◆ **SHORT EXERCISE**
Set down the material below word for word, excluding the pictures.

==============================

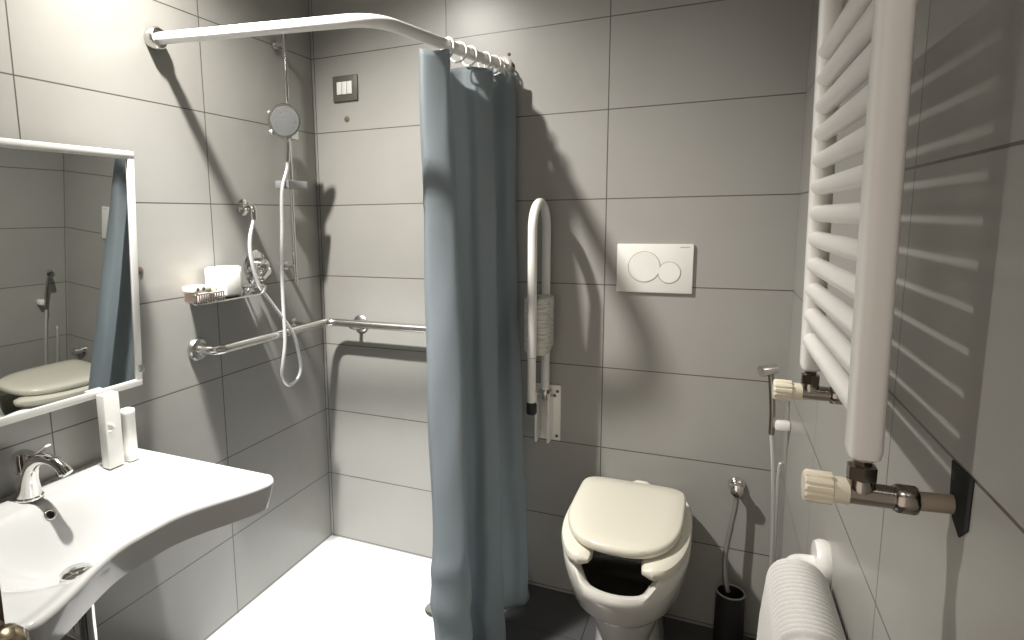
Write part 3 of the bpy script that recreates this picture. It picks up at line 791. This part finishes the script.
lc = bpy.data.lights.new('downlight beam core', 'SPOT'); lc.energy = 430; lc.color = (.985, .99, .98); lc.shadow_soft_size = .09
lc.spot_size = math.radians(45); lc.spot_blend = .9
lco = bpy.data.objects.new('downlight beam core', lc); C.objects.link(lco); lco.location = LP
lco.rotation_euler = (Vector((.44, -.27, 0)) - LP).to_track_quat('-Z', 'Y').to_euler()
L2 = Vector((1.45, -2.35, 2.63))  # lamp added out of view as soft fill for the shadows
cd2 = thing('ceiling_lamp', 'added round opal fill lamp, out of view by the doorway', 'lamp', (L2.x, L2.y, CEIL - .06))
bm = NB(); lathe(bm, [(.150, 0), (.165, .01), (.165, .06), (.148, .06), (.146, .006)], (L2.x, L2.y, CEIL - .06), (0, 0, 1), 40); obj('rim', bm, 'white_paint', cd2)
bm = NB(); lathe(bm, [(0, 0), (.145, 0), (.145, .004), (0, .004)], (L2.x, L2.y, CEIL - .05), (0, 0, 1), 40); obj('diffuser', bm, 'lamp', cd2)
l2 = bpy.data.lights.new('added opal fill', 'AREA'); l2.shape = 'DISK'; l2.size = .28; l2.energy = 3; l2.color = (1., .975, .95)
lo2 = bpy.data.objects.new('added opal fill', l2); C.objects.link(lo2); lo2.location = L2

w = bpy.data.worlds.new('doorway_fill'); bpy.context.scene.world = w; w.use_nodes = True
bg = w.node_tree.nodes['Background']; bg.inputs[0].default_value = (1., .87, .76, 1); bg.inputs[1].default_value = 1.15  # warm ambient fill added, let in by the doorway to lift the shadows

# ------------------------------------------------------------------ camera
cam = bpy.data.cameras.new('camera'); co = bpy.data.objects.new('camera', cam); C.objects.link(co)
cam.sensor_fit = 'HORIZONTAL'; cam.sensor_width = 36.; cam.lens = 603.17 / 1024 * 36
cam.shift_x = (512 - 444.97) / 1024; cam.shift_y = (301.02 - 320) / 1024
cam.clip_start = .01
r_ = Vector((0.9123391, 0.4091920, -0.0141161)); u_ = Vector((-0.0438543, 0.1319404, 0.9902871)); f_ = Vector((-0.4070800, 0.9028586, -0.1383192))
mw = Matrix((( r_.x, u_.x, -f_.x, 1.56805), (r_.y, u_.y, -f_.y, -2.16556), (r_.z, u_.z, -f_.z, 1.44609), (0, 0, 0, 1)))
co.matrix_world = mw
sc = bpy.context.scene; sc.camera = co
sc.view_settings.view_transform = 'Standard'; sc.view_settings.look = 'None'
sc.view_settings.exposure = 0.; sc.view_settings.gamma = 1.; sc.view_settings.use_curve_mapping = False
sc.cycles.max_bounces = 10; sc.cycles.diffuse_bounces = 6; sc.cycles.glossy_bounces = 6
sc.cycles.caustics_reflective = False; sc.cycles.caustics_refractive = False
sc.cycles.sample_clamp_indirect = 4.
sc.cycles.use_denoising = True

==============================

◆ **WRITTEN SOLUTION**
Write part 3 of the bpy script that recreates this picture. It picks up at line 791. This part finishes the script.
lc = bpy.data.lights.new('downlight beam core', 'SPOT'); lc.energy = 430; lc.color = (.985, .99, .98); lc.shadow_soft_size = .09
lc.spot_size = math.radians(45); lc.spot_blend = .9
lco = bpy.data.objects.new('downlight beam core', lc); C.objects.link(lco); lco.location = LP
lco.rotation_euler = (Vector((.44, -.27, 0)) - LP).to_track_quat('-Z', 'Y').to_euler()
L2 = Vector((1.45, -2.35, 2.63))  # lamp added out of view as soft fill for the shadows
cd2 = thing('ceiling_lamp', 'added round opal fill lamp, out of view by the doorway', 'lamp', (L2.x, L2.y, CEIL - .06))
bm = NB(); lathe(bm, [(.150, 0), (.165, .01), (.165, .06), (.148, .06), (.146, .006)], (L2.x, L2.y, CEIL - .06), (0, 0, 1), 40); obj('rim', bm, 'white_paint', cd2)
bm = NB(); lathe(bm, [(0, 0), (.145, 0), (.145, .004), (0, .004)], (L2.x, L2.y, CEIL - .05), (0, 0, 1), 40); obj('diffuser', bm, 'lamp', cd2)
l2 = bpy.data.lights.new('added opal fill', 'AREA'); l2.shape = 'DISK'; l2.size = .28; l2.energy = 3; l2.color = (1., .975, .95)
lo2 = bpy.data.objects.new('added opal fill', l2); C.objects.link(lo2); lo2.location = L2

w = bpy.data.worlds.new('doorway_fill'); bpy.context.scene.world = w; w.use_nodes = True
bg = w.node_tree.nodes['Background']; bg.inputs[0].default_value = (1., .87, .76, 1); bg.inputs[1].default_value = 1.15  # warm ambient fill added, let in by the doorway to lift the shadows

# ------------------------------------------------------------------ camera
cam = bpy.data.cameras.new('camera'); co = bpy.data.objects.new('camera', cam); C.objects.link(co)
cam.sensor_fit = 'HORIZONTAL'; cam.sensor_width = 36.; cam.lens = 603.17 / 1024 * 36
cam.shift_x = (512 - 444.97) / 1024; cam.shift_y = (301.02 - 320) / 1024
cam.clip_start = .01
r_ = Vector((0.9123391, 0.4091920, -0.0141161)); u_ = Vector((-0.0438543, 0.1319404, 0.9902871)); f_ = Vector((-0.4070800, 0.9028586, -0.1383192))
mw = Matrix((( r_.x, u_.x, -f_.x, 1.56805), (r_.y, u_.y, -f_.y, -2.16556), (r_.z, u_.z, -f_.z, 1.44609), (0, 0, 0, 1)))
co.matrix_world = mw
sc = bpy.context.scene; sc.camera = co
sc.view_settings.view_transform = 'Standard'; sc.view_settings.look = 'None'
sc.view_settings.exposure = 0.; sc.view_settings.gamma = 1.; sc.view_settings.use_curve_mapping = False
sc.cycles.max_bounces = 10; sc.cycles.diffuse_bounces = 6; sc.cycles.glossy_bounces = 6
sc.cycles.caustics_reflective = False; sc.cycles.caustics_refractive = False
sc.cycles.sample_clamp_indirect = 4.
sc.cycles.use_denoising = True